I always felt that she could buy whatever she wanted - and that may be true, but she would still buy fabric and patterns and have me sew for her.  It took me a few years to SEE her faith in my skills.  It felt great to know that she could  buy...but she wanted me to make them for her.  Perhaps it was she knew that I needed to create, and she needed the clothes?  Either way, we both won.

I guess over all, I felt this tremendous peacefulness and respect this weekend and I'm very appreciative of it.

September 3, 2013...

Back to work...today I did not FEEL the immediate need to 'get something done' but rather look at where I am and where I need to be.

I look around at my co-workers and realize how blessed I am.  Sometimes there isn't much more to say - than I am immensely blessed.

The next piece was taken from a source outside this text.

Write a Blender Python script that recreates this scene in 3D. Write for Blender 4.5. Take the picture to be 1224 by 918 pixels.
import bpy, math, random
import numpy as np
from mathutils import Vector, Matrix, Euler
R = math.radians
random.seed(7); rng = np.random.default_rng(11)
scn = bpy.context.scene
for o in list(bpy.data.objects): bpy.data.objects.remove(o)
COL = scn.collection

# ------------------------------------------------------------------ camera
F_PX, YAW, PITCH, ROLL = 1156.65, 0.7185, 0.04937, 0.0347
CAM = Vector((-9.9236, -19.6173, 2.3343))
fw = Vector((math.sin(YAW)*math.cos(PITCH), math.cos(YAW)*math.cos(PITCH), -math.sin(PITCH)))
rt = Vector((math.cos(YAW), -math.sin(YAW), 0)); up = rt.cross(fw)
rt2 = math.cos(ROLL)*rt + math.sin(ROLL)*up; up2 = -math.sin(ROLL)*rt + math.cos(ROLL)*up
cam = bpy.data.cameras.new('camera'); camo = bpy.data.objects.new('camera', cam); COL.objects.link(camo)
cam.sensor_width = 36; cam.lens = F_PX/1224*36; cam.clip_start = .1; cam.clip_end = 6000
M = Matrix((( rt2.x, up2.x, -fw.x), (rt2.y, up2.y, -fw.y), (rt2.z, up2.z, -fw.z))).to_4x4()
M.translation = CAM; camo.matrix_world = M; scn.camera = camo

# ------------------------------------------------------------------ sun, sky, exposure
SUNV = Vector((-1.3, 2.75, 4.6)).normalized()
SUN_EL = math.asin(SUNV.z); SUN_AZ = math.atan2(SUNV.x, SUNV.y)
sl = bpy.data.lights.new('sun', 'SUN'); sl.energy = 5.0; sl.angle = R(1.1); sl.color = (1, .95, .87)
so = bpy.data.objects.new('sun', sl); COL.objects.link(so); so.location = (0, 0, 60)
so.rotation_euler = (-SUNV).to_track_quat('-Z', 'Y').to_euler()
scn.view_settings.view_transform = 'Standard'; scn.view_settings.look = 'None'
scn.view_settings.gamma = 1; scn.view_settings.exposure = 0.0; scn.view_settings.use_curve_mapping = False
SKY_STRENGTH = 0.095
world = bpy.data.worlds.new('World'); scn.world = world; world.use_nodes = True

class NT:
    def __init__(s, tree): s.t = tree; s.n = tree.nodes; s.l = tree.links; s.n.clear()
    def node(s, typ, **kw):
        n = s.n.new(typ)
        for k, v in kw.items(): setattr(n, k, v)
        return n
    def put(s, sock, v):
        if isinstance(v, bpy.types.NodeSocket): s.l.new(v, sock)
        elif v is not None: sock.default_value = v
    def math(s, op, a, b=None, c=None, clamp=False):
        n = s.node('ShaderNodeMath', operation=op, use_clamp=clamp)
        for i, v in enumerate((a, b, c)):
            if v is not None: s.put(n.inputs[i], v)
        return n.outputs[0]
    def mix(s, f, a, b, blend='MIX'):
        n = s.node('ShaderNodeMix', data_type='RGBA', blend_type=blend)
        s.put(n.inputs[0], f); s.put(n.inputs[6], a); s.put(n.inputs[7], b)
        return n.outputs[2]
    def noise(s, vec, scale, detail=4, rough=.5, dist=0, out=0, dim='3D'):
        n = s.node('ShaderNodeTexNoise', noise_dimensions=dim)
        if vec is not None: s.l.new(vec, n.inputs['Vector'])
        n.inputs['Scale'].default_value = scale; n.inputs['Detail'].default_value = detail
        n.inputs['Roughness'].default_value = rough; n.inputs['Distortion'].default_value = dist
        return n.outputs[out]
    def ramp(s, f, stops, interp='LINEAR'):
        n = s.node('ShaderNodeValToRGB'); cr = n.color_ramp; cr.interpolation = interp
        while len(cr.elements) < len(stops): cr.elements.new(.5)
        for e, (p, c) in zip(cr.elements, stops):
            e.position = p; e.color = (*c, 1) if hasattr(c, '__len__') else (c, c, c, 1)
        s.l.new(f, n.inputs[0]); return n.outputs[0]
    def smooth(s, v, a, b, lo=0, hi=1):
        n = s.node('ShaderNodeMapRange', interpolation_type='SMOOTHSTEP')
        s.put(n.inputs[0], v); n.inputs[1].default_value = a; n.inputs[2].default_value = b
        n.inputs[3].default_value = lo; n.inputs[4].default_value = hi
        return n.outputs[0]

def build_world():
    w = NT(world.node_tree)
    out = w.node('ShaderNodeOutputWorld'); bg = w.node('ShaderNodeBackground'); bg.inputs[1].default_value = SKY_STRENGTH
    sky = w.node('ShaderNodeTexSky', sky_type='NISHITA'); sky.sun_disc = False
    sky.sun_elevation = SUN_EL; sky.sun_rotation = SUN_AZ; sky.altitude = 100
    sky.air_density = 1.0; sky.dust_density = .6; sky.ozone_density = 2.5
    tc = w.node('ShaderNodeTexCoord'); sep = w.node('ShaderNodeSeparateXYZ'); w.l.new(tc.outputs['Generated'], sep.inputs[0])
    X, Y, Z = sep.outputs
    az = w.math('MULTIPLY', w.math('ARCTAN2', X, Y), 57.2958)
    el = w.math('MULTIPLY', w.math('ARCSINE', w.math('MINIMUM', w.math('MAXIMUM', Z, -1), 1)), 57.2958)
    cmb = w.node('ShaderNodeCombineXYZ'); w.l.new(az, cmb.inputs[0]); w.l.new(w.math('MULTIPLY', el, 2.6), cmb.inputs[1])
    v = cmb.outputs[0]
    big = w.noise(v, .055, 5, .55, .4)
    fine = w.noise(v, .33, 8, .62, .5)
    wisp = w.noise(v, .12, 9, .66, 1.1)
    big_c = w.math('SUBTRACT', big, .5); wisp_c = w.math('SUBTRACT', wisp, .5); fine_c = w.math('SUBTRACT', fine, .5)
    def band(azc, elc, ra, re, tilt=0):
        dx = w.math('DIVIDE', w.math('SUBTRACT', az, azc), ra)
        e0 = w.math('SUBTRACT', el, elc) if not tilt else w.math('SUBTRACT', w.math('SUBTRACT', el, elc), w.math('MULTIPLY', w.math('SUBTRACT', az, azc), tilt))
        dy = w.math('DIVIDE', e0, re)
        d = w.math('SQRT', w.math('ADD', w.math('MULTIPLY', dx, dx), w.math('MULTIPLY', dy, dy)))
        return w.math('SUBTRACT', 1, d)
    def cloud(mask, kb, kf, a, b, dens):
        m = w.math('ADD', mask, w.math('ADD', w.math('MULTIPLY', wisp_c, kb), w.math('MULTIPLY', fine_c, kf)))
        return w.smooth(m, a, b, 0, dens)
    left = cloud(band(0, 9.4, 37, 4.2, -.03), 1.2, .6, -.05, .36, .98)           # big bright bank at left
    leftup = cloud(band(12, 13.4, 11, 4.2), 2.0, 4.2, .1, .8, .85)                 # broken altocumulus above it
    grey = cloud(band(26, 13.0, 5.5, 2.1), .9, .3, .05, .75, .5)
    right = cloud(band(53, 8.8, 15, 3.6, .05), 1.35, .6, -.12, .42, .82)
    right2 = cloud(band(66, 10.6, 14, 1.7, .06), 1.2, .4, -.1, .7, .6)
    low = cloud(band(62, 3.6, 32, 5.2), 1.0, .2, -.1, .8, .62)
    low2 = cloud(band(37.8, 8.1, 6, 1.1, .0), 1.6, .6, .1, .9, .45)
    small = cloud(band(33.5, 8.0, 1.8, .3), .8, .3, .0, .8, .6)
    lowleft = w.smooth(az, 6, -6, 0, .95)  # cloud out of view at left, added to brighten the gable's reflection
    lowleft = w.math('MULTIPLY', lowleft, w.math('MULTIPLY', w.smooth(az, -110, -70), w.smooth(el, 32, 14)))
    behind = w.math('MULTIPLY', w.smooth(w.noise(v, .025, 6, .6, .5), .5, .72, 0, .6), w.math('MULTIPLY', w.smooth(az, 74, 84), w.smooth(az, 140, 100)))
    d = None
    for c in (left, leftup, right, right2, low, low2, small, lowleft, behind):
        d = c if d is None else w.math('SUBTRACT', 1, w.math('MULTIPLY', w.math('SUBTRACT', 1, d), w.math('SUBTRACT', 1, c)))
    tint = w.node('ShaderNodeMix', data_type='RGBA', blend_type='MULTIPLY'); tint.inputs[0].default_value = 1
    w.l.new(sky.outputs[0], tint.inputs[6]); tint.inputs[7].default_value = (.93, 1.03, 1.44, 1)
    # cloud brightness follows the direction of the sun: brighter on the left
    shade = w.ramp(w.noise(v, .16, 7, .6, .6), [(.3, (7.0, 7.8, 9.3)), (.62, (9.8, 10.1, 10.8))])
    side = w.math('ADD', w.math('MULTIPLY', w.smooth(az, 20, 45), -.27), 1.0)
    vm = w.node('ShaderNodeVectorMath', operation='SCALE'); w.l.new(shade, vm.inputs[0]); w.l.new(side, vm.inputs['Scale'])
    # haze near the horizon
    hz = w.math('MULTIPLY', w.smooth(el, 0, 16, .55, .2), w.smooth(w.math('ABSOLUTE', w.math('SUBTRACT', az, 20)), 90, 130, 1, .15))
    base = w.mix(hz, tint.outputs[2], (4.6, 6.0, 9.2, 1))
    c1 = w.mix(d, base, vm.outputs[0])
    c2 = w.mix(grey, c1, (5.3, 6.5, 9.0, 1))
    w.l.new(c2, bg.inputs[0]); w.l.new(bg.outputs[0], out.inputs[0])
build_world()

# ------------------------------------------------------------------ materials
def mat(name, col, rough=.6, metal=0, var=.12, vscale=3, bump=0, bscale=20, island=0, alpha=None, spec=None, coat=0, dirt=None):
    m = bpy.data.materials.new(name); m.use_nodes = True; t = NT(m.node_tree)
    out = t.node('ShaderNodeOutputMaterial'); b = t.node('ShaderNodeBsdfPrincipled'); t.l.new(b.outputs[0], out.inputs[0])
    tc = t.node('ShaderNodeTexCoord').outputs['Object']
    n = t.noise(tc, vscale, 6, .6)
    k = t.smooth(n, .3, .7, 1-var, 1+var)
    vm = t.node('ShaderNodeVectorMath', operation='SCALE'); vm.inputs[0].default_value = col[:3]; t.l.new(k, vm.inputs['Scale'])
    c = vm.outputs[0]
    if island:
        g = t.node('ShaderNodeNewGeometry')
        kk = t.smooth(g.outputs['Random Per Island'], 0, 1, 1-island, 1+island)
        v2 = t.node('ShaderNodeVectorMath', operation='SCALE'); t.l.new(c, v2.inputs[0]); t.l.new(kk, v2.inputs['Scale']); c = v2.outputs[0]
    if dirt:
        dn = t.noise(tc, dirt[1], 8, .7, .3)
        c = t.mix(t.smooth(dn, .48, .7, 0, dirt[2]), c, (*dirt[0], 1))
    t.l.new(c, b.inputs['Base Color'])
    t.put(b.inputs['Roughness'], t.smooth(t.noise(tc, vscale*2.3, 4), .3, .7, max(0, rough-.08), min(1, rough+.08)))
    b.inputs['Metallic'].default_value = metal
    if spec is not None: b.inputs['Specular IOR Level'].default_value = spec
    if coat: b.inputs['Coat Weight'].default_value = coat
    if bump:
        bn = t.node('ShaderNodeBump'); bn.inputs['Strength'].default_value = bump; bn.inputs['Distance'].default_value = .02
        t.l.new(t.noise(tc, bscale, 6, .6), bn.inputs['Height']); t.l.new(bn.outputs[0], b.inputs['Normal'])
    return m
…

My oldest/dearest friend sent a text today saying that her brother was found dead.  Reality is, they suspect that it's her brother and they have to identify the badly decomposd body.  Assumptions...how many times have we allowed assumptions to rule over us?  I don't want to assume he is dead, I really want to know he IS.  Part of me wants to spit on his grave because of the hurt he caused my friend...the other side of me knows I am to forgive him for that.

I may just want to know he's dead and gone and that will heal the hurt enough.  We know that sometimes we may feel the need to hear the words, "I'm sorry."  How often when we do hear it do we feel it's not sincere?

I want to make sure that my thoughts are not my human emotions, but that I am trying to be more of God's thoughts.  He loved and created each of us, in His image.  Therefore...maybe all I should do is stand by his grave and look forward to a time when all the sorrow from the past will never be in our minds and we ALL get a new start.  A "do-over."

I wonder if God ever wanted a "do over"?